We are apt to have our suppositions about what befell the narrator. Did they lose a child? Again, we don't know; but what we do know is that they're choosing to be present in what they're seeing here, and we have the feeling that that's not something they do a lot of, or have been able to do a lot of. That takes the precedent. It's why we don't need to be told, "Oh, yeah, there was this horrible thing that happened to me and this is what it was..." It may be a sort of foundation, but it's also not the point.


The girl only makes these thundering, amazing kicks from time to time. She chooses her spots. She's so good that at other times she'll let opposing players make their runs so that everyone can kind of have this nice day out. Because if she want to, she could dispossess them of the ball with ease, but this is, again, a certain kind of game. Games.


These booming kicks feel like special moments, and the narrator starts to find themselves wanting to see the next one happen. Eventually, we get this sentence that parallels the flight of the ball as it goes over some heads and between some bodies on its boomed journey, if you will, and the sentence is meant to go along with it, and does it ever.


Right now, it stands at 148 words long, and in that sentence is the meaning of it all. It's the answer sentence. The flight and journey sentence. It's not a run-on sentence either, and someone would want to say, "That's not possible," but I am me and I can do what I do. It's set up by the paragraph that precedes it, and followed up by the two after it. I've let the story sit, but I'll get back to it after I write some other things and see where we are at.

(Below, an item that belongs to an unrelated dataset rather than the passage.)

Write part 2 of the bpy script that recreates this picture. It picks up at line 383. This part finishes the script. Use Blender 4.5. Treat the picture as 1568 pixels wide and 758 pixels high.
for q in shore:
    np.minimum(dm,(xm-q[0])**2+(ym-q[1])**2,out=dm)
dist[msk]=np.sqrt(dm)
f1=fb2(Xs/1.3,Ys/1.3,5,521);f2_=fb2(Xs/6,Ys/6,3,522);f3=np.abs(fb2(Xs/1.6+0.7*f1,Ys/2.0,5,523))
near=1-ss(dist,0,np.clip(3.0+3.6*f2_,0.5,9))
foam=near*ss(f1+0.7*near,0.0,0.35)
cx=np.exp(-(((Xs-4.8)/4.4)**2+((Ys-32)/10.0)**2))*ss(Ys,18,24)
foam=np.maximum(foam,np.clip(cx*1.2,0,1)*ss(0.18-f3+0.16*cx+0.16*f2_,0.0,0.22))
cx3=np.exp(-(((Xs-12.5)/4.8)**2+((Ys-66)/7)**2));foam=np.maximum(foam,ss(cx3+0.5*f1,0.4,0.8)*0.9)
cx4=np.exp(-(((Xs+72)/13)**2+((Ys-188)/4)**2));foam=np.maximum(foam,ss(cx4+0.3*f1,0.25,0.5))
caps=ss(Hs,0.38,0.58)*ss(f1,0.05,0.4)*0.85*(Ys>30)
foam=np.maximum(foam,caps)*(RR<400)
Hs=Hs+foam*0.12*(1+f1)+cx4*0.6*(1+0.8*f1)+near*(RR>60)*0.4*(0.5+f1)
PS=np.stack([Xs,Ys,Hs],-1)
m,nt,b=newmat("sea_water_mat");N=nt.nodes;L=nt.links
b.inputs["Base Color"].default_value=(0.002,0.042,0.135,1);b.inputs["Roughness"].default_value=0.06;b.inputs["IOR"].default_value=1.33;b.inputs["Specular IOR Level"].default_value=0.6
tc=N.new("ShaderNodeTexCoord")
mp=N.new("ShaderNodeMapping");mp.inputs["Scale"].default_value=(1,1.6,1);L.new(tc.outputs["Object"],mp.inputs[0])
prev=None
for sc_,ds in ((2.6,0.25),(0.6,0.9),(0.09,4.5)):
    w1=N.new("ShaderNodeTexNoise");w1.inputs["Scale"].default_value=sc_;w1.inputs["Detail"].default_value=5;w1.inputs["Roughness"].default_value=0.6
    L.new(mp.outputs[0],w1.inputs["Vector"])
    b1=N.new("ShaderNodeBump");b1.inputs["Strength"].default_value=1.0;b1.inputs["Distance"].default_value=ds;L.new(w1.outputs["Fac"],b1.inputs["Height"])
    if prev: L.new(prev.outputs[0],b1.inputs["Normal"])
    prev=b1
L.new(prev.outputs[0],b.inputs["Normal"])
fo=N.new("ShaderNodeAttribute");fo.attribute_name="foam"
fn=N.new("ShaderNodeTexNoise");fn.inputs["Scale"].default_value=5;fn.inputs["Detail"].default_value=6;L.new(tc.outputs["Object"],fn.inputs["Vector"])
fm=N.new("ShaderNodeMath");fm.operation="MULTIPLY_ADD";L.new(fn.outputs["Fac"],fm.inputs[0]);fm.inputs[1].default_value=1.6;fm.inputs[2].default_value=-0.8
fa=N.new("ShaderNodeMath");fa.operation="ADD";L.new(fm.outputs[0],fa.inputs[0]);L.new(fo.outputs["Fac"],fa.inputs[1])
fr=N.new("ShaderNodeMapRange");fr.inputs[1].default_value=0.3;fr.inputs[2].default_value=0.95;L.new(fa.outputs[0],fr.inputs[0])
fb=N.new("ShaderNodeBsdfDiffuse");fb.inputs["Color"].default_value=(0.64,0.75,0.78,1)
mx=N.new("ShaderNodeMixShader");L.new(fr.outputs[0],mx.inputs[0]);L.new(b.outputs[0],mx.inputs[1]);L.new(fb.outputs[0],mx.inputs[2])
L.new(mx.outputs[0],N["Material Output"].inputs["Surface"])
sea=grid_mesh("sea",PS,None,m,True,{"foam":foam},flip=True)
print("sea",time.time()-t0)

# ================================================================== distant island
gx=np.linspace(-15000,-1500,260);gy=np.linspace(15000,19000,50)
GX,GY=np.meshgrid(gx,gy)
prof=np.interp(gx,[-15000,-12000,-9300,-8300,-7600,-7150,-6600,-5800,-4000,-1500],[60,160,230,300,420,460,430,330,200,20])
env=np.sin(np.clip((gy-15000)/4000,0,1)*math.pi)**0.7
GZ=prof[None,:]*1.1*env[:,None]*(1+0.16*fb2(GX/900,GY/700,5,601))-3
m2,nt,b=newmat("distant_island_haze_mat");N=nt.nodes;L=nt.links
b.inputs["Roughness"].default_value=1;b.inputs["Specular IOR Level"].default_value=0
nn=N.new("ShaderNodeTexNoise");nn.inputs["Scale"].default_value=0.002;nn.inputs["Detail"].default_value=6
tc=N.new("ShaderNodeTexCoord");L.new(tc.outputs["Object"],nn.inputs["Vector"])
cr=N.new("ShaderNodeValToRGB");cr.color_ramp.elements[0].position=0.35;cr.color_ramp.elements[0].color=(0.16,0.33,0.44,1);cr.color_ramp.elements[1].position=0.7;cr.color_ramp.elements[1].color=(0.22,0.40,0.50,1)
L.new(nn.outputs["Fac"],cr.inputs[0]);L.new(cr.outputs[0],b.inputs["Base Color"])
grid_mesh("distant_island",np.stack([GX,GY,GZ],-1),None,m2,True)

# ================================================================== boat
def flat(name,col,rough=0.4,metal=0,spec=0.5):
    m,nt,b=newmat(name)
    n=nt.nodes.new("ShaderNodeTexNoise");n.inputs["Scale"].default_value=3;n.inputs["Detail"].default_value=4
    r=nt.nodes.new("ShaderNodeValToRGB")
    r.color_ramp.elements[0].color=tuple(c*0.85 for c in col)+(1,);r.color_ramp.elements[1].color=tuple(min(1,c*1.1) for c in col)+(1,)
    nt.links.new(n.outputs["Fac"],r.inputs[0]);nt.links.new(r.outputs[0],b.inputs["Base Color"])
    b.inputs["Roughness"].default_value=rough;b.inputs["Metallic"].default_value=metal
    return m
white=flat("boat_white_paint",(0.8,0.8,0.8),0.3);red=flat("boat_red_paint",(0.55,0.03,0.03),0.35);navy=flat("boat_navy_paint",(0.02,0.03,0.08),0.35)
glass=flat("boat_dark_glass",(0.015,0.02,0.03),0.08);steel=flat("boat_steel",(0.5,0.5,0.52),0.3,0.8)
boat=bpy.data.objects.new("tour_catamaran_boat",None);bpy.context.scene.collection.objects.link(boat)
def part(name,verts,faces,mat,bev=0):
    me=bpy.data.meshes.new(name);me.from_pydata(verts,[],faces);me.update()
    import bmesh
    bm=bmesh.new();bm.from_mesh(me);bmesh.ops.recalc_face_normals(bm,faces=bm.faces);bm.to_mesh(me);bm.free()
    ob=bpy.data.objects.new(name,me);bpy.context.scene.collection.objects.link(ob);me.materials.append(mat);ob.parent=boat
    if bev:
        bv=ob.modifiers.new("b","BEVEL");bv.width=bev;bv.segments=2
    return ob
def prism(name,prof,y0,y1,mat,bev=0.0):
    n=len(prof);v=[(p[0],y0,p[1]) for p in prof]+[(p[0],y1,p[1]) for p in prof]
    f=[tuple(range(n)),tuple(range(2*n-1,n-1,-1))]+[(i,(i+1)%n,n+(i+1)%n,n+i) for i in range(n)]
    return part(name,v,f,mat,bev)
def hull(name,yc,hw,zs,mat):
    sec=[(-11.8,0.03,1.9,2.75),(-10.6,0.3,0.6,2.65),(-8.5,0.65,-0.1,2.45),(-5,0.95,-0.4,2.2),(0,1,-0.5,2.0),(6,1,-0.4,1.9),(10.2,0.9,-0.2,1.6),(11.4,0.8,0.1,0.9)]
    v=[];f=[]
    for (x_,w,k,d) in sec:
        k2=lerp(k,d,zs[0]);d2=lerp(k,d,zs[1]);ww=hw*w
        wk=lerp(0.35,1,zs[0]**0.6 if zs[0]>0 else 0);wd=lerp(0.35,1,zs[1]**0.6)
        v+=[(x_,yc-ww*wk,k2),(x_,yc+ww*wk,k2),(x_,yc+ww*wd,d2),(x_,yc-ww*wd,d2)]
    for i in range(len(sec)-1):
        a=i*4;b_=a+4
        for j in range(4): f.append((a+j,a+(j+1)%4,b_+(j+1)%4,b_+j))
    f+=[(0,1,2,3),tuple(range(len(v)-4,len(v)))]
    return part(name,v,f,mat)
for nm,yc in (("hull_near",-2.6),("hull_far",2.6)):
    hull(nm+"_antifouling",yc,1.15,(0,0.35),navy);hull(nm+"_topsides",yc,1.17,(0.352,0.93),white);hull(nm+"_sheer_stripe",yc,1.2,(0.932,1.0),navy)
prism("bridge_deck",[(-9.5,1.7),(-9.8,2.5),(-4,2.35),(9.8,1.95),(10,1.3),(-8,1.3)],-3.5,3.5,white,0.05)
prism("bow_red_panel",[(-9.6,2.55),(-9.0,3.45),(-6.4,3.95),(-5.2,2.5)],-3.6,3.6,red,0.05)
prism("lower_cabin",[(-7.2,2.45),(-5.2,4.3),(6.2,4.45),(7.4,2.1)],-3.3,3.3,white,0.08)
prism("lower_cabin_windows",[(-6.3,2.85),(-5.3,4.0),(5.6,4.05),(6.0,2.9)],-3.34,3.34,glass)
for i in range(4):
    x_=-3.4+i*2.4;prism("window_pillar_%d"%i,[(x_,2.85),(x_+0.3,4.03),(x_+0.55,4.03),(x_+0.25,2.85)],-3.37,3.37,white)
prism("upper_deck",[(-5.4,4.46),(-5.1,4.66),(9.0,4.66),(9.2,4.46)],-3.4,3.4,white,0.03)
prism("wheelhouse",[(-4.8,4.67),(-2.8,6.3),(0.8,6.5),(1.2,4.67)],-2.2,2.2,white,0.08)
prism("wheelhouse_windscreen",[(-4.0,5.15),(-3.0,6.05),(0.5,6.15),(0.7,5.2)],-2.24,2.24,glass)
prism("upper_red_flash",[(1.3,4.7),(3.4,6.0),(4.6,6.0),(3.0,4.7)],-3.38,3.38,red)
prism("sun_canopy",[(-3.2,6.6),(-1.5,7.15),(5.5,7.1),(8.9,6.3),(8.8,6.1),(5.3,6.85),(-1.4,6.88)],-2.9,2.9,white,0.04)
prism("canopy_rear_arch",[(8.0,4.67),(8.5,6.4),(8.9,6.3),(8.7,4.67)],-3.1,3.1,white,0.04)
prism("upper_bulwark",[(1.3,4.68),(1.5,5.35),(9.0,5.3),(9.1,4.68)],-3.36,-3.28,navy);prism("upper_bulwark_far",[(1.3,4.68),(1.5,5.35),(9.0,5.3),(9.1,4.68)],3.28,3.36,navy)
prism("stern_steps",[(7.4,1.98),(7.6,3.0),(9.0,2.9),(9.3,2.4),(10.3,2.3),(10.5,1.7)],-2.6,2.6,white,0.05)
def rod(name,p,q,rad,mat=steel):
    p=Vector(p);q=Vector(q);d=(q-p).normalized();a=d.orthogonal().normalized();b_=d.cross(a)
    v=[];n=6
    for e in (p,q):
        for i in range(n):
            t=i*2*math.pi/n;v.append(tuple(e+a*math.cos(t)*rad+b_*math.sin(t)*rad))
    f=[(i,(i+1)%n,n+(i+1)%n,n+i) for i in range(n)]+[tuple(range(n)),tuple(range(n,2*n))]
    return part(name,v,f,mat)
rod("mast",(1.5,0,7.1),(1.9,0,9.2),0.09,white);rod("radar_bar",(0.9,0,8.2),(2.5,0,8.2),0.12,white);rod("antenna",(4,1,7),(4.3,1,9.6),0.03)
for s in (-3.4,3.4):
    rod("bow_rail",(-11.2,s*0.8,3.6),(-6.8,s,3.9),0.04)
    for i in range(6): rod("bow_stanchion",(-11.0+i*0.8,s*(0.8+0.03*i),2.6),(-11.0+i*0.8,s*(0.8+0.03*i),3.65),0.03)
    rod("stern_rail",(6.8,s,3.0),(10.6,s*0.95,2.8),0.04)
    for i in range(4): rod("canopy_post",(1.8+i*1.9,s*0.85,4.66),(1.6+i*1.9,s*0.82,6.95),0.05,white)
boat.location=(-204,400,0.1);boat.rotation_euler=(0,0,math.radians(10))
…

For a number of weeks now there have been these beautiful loons in the water down by the Bill Russell bridge that I see when I go to Charlestown. I usually stop and watch them for a bit.

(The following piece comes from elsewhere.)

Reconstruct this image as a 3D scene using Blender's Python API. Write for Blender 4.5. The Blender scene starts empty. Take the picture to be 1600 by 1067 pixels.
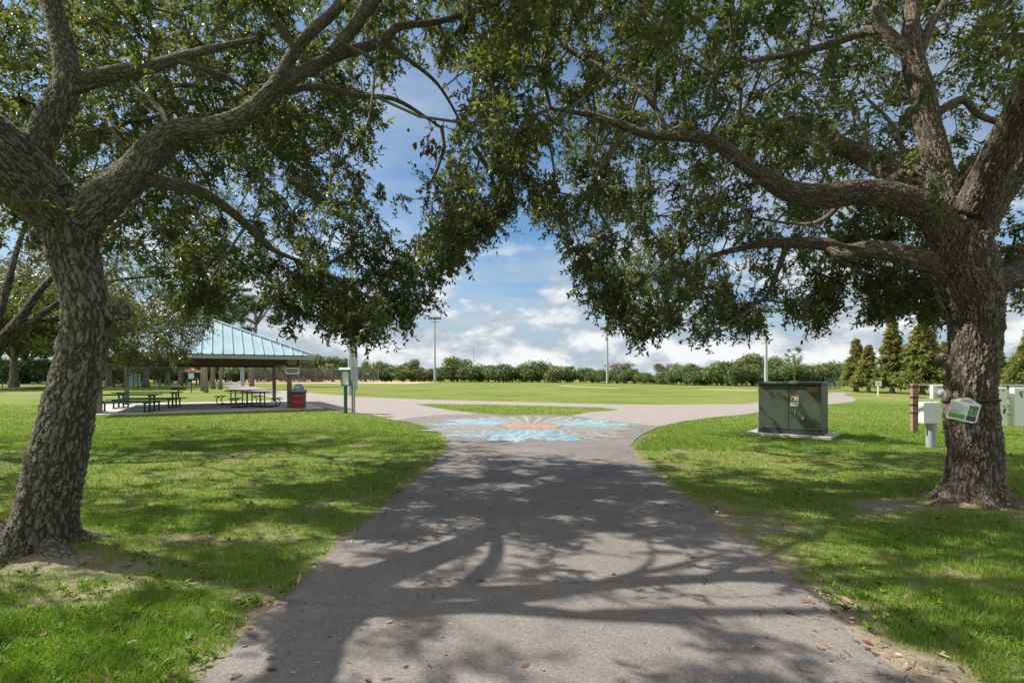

The weather remains more winter than not right now. It's thirty-three degrees as I write this at two in the morning. Looks like it will be another non-shorts day in the Bunker Hill Monument.


Watched The Big Night (1951), another Joseph Losey film and was much impressed by it. (And speaking of academics...) The scenes between the John Barrymore, Jr. and Joan Lorring characters are stark, real, and powerful. They have an instant connection, and while connection have always been rare, and are virtually nonexistent now--it's as if they never happen and can hardly happen in this world at any time--it occurred to me as I watched that however real a connection may be, they're often actuated in part by need.

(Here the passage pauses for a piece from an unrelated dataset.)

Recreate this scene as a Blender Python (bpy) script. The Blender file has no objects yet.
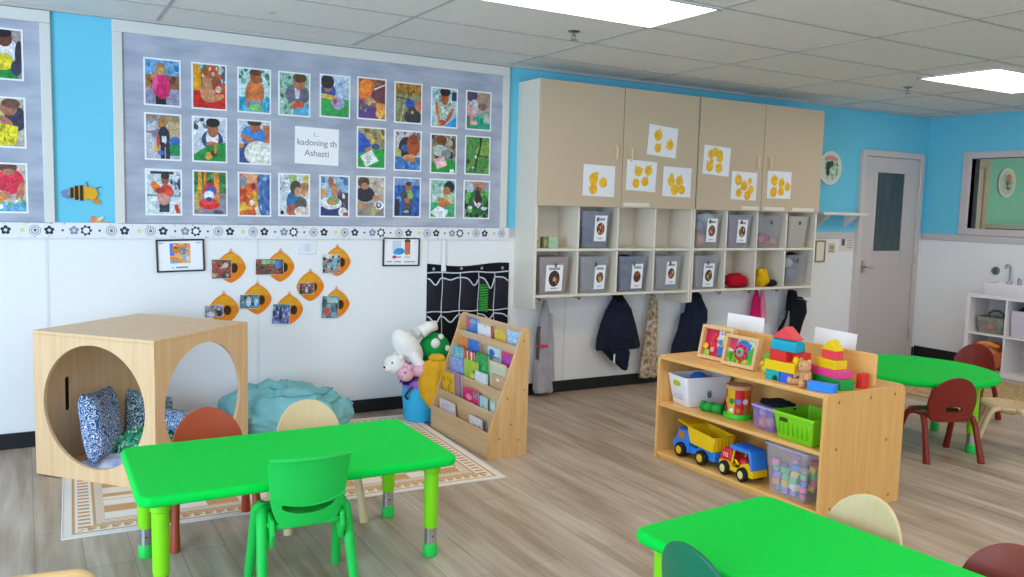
import bpy, bmesh, math, random
from math import pi, sin, cos, radians as R
from mathutils import Vector, Matrix, Euler, noise
COL = bpy.context.scene.collection
D = 5.627      # back wall plane
XR = 8.32      # wall with the window
CE = 2.557     # ceiling height

# ------------------------------------------------------------------ colours and materials
def lin(h):
    h = h.lstrip('#')
    o = []
    for i in (0, 2, 4):
        c = int(h[i:i+2], 16) / 255
        o.append(c / 12.92 if c <= .04045 else ((c + .055) / 1.055) ** 2.4)
    return (o[0], o[1], o[2], 1)

MATS = {}
def mat(name, h, rough=.5, spec=.4, var=.0, scale=8, stretch=None, metal=0, bump=0, alpha=1, coat=0, emit=0, h2=None):
    """principled material; var mixes in a noise-driven second tone, bump adds fine relief"""
    if name in MATS: return MATS[name]
    m = bpy.data.materials.new(name); m.use_nodes = True
    nt = m.node_tree; b = nt.nodes['Principled BSDF']
    c = lin(h)
    b.inputs['Base Color'].default_value = c
    b.inputs['Roughness'].default_value = rough
    b.inputs['Specular IOR Level'].default_value = spec
    b.inputs['Metallic'].default_value = metal
    b.inputs['Coat Weight'].default_value = coat
    b.inputs['Alpha'].default_value = alpha
    if emit:
        b.inputs['Emission Color'].default_value = c
        b.inputs['Emission Strength'].default_value = emit
    if var or bump or h2:
        tc = nt.nodes.new('ShaderNodeTexCoord'); mp = nt.nodes.new('ShaderNodeMapping')
        nt.links.new(tc.outputs['Object'], mp.inputs['Vector'])
        mp.inputs['Scale'].default_value = stretch or (1, 1, 1)
        n = nt.nodes.new('ShaderNodeTexNoise'); n.inputs['Scale'].default_value = scale
        n.inputs['Detail'].default_value = 5
        nt.links.new(mp.outputs['Vector'], n.inputs['Vector'])
        if var or h2:
            mx = nt.nodes.new('ShaderNodeMix'); mx.data_type = 'RGBA'
            mx.inputs[6].default_value = c
            mx.inputs[7].default_value = lin(h2) if h2 else (c[0]*(1-var), c[1]*(1-var), c[2]*(1-var), 1)
            rp = nt.nodes.new('ShaderNodeValToRGB')
            rp.color_ramp.elements[0].position = .35; rp.color_ramp.elements[1].position = .65
            nt.links.new(n.outputs['Fac'], rp.inputs['Fac'])
            nt.links.new(rp.outputs['Color'], mx.inputs[0])
            nt.links.new(mx.outputs[2], b.inputs['Base Color'])
        if bump:
            bp = nt.nodes.new('ShaderNodeBump'); bp.inputs['Strength'].default_value = bump
            bp.inputs['Distance'].default_value = .01
            nt.links.new(n.outputs['Fac'], bp.inputs['Height'])
            nt.links.new(bp.outputs['Normal'], b.inputs['Normal'])
    MATS[name] = m
    return m

def attr_mat(name, rough=.6, spec=.3, bump=0):
    """takes each face's own pigment from the mesh (prints, rug, painted patterns)"""
    if name in MATS: return MATS[name]
    m = bpy.data.materials.new(name); m.use_nodes = True
    nt = m.node_tree; b = nt.nodes['Principled BSDF']
    a = nt.nodes.new('ShaderNodeVertexColor'); a.layer_name = 'Col'
    nt.links.new(a.outputs['Color'], b.inputs['Base Color'])
    b.inputs['Roughness'].default_value = rough; b.inputs['Specular IOR Level'].default_value = spec
    if bump:
        n = nt.nodes.new('ShaderNodeTexNoise'); n.inputs['Scale'].default_value = 160
        bp = nt.nodes.new('ShaderNodeBump'); bp.inputs['Strength'].default_value = bump; bp.inputs['Distance'].default_value = .004
        nt.links.new(n.outputs['Fac'], bp.inputs['Height']); nt.links.new(bp.outputs['Normal'], b.inputs['Normal'])
    MATS[name] = m
    return m

def sheer_mat(name, h, opac=.55, rough=.35):
    """translucent frosted plastic or clear pane: diffuse/gloss over transparency"""
    if name in MATS: return MATS[name]
    m = bpy.data.materials.new(name); m.use_nodes = True
    nt = m.node_tree; nt.nodes.remove(nt.nodes['Principled BSDF'])
    out = nt.nodes['Material Output']
    p = nt.nodes.new('ShaderNodeBsdfPrincipled'); p.inputs['Base Color'].default_value = lin(h); p.inputs['Roughness'].default_value = rough
    t = nt.nodes.new('ShaderNodeBsdfTransparent'); mx = nt.nodes.new('ShaderNodeMixShader'); mx.inputs[0].default_value = opac
    nt.links.new(t.outputs[0], mx.inputs[1]); nt.links.new(p.outputs[0], mx.inputs[2]); nt.links.new(mx.outputs[0], out.inputs[0])
    MATS[name] = m
    return m

def wood(name, h, h2, axis=2, rough=.42, scale=3.0, coat=.15):
    st = [14, 14, 14]; st[axis] = 1.1
    return mat(name, h, rough, .4, scale=scale, stretch=tuple(st), h2=h2, coat=coat)

def floral(name, base, ink, scale=34):
    if name in MATS: return MATS[name]
    m = bpy.data.materials.new(name); m.use_nodes = True
    nt = m.node_tree; b = nt.nodes['Principled BSDF']; b.inputs['Roughness'].default_value = .85
    tc = nt.nodes.new('ShaderNodeTexCoord')
    w = nt.nodes.new('ShaderNodeTexNoise'); w.inputs['Scale'].default_value = 9
    add = nt.nodes.new('ShaderNodeMix'); add.data_type = 'VECTOR'; add.inputs[0].default_value = .12
    nt.links.new(tc.outputs['Object'], w.inputs['Vector']); nt.links.new(tc.outputs['Object'], add.inputs[4]); nt.links.new(w.outputs['Color'], add.inputs[5])
    v = nt.nodes.new('ShaderNodeTexVoronoi'); v.inputs['Scale'].default_value = scale
    nt.links.new(add.outputs[1], v.inputs['Vector'])
    mu = nt.nodes.new('ShaderNodeMath'); mu.operation = 'MULTIPLY'; mu.inputs[1].default_value = 17
    sn = nt.nodes.new('ShaderNodeMath'); sn.operation = 'SINE'
    nt.links.new(v.outputs['Distance'], mu.inputs[0]); nt.links.new(mu.outputs[0], sn.inputs[0])
    rp = nt.nodes.new('ShaderNodeValToRGB')
    e = rp.color_ramp.elements; e[0].position = .35; e[1].position = .55
    e[0].color = lin(ink); e[1].color = lin(base)
    nt.links.new(sn.outputs[0], rp.inputs['Fac']); nt.links.new(rp.outputs['Color'], b.inputs['Base Color'])
    MATS[name] = m
    return m

# ------------------------------------------------------------------ mesh builder
def rrect(w, h, r, n=6, cx=0, cy=0):
    p = []
    for (sx, sy, a0) in ((1, -1, -90), (1, 1, 0), (-1, 1, 90), (-1, -1, 180)):
        for i in range(n + 1):
            a = R(a0 + 90 * i / n)
            p.append((cx + sx * (w/2 - r) + r * cos(a), cy + sy * (h/2 - r) + r * sin(a)))
    return p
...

I'm not suggesting that's their basis. But if those two people weren't what they'd come to be in their individual lives apart from each other, prior to not meeting each other, they wouldn't have the connection they do. What this in turn means is that they're going to have to be naked--metaphorically--with each other. We don't do naked. We do performance. We do cover ups. We stylize.


Connection requires some degree of strength, even if it's passing strength (which is why you can have a connection with someone that is real, and then is no more, because the strength goes, and you or they go).


The way we "live" here in 2026 makes us weaker and weaker and weaker. We cannot handle realness. We don't rise up. We are rule-able. Penned beasts of burden living empty, unchanging lives, in which we're increasingly incapable of taking any emotional risks, intuiting that we couldn't recover from the rejection, the setback, "being exposed," whatever the case may be.


No matter how bad our lives get, how increasingly directionless and purposeless, as if we're living them by accident, very few people ever have a single real moment now of, "Fuck it, I can't do this anymore, this is me." And that, or something close to that and moving towards that, is necessary for a real connection.


Losey made The Big Night and The Prowler in the same year. I'd say he was doing pretty well artistically in 1951.


Got a ticket for Saturday for Blue Heron's performance of Johannes Okeghem's Missa Cuiusvis toni at First Church in Cambridge. That should be good--Blue Heron always is, and you don't get to hear this work performed that often.